例えば東京競馬場のように直線が長く広いコースは、後方待機馬でも伸び伸び末脚を使えるため、上がり最速がそのまま勝利につながりやすい傾向にあります。
反対に小回りの短い直線や重い馬場では、本来の瞬発力を発揮しにくくなるため、上がり自慢の馬でも能力を出し切れないことがあります。
上がりに強い馬の戦績を見ると、良馬場で高速決着になったレースで好走歴が多い傾向が見られます。
過去に速い上がりタイムの実績がある
データ面では、過去のレースで何度も上がり最速や2位以内を記録している馬は安定して末脚が使えるタイプと判断できます。
特に芝レースで上がり34秒を切った経験が何度もある馬は潜在能力が高く、条件さえ合えば毎回でも速い上がりを出せる素質を秘めています。
そうした馬は展開待ちの面もありますが、ペースがまったく向かなかった場合を除き大崩れしにくいのも特徴です。
血統や体質的な傾向
細かい点ですが、瞬発力の優れた血統や馬体というものも存在します。
例えばディープインパクト産駒は切れ味鋭い末脚を持つ馬が多いとされますし、母系や近親にマイラーやスプリンタータイプがいる馬も終いのスピード能力が高いことが多いです。
また馬体重が軽めで瞬発力勝負に強いタイプ、逆にパワー型で上がりがかかる競馬が得意なタイプなど、馬の体質・適性も影響します。
上がりに強い馬は往々にしてスラっとした体型で切れ者と評されることが多いですが、一概ではなく鍛え方や成長によっても変わってきます。
競馬の上がり:まとめ

「上がり」とは競馬の終盤、特に最後の3ハロン(600m)のタイムを指し、レースの局面や馬の能力を評価する重要な指標です。
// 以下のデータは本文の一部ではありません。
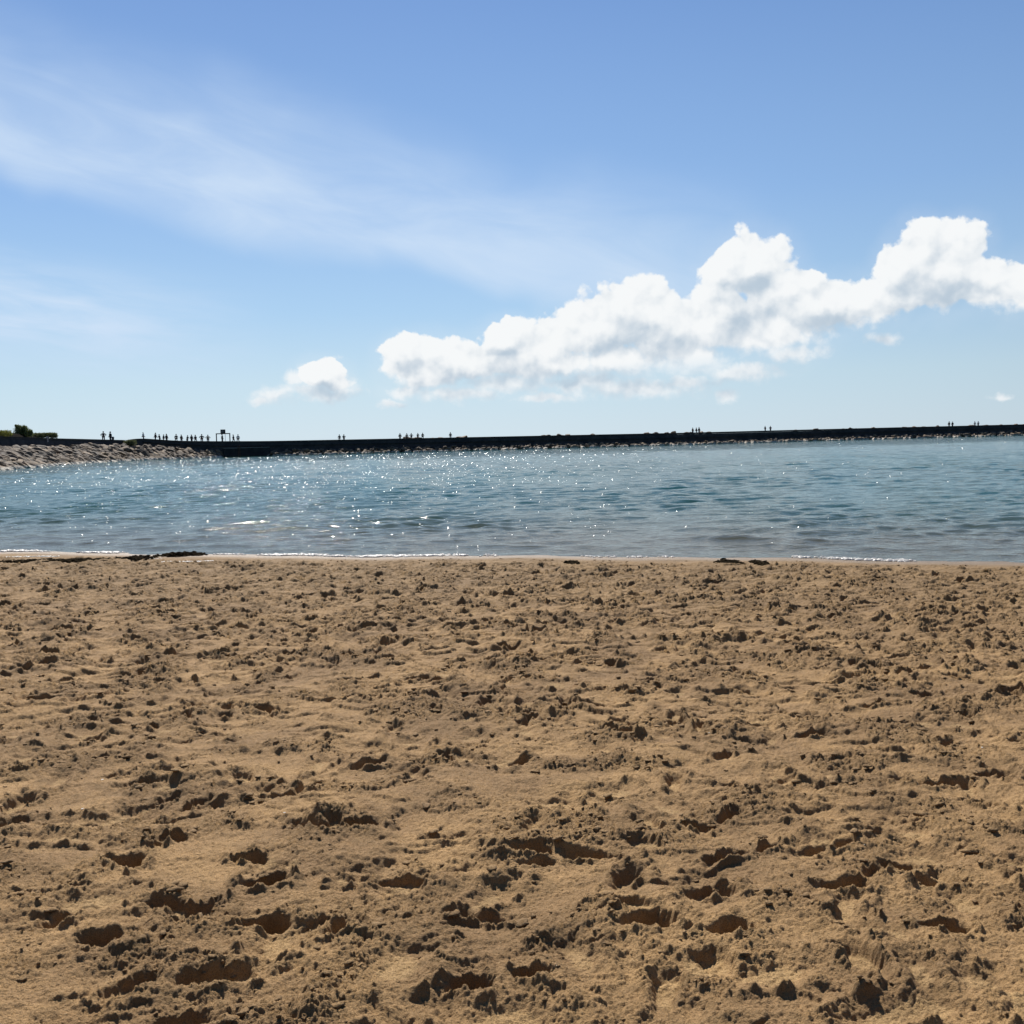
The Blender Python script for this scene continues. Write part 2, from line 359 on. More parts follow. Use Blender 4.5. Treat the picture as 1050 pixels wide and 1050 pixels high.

上がり3ハロンという具体的なタイムで各馬の末脚が数値化され、「上がり最速」の馬はそのレースで最も速い末脚を使ったことを示します。
一方で、レース展開によっては上がり最速馬が必ず勝つわけではなく、「上がり勝負」や「上がりがかかる」といった展開用語も生まれています。
上がり勝負は瞬発力比べの展開、上がりがかかる競馬はスタミナを問われる消耗戦の展開です。
上がりタイムの見方としては、単純な数字の大小に加えて競馬場ごとの特徴やペース配分を考慮する必要があります。
極端な高速タイムの例としてリバティアイランドの31.4秒という記録も紹介しましたが、それだけの末脚を引き出すには条件が整っていたことも確かです
。逆に言えば、条件次第で平凡なタイムでも勝負に勝てるのが競馬の奥深さです。
上がりに強い馬の特徴としては、優れた瞬発力と折り合いの良さを持ち、適切な条件下では何度でも速い末脚を繰り出せるという点が挙げられます。
こうした馬を見極め、展開を予想に織り込んで上がりタイムを活用することで、競馬予想の的中率向上も期待できるでしょう。
初心者の方も、競馬中継や結果表で「上がり○ハロン○秒」という表現に注目してみてください。
その数字は各馬のドラマを物語る重要なキーであり、競馬を更に楽しむための指標となってくれるはずです。
今後レースを見る際は、ぜひ上がりタイムにも注目し、愛馬たちの末脚比べを堪能してみてください。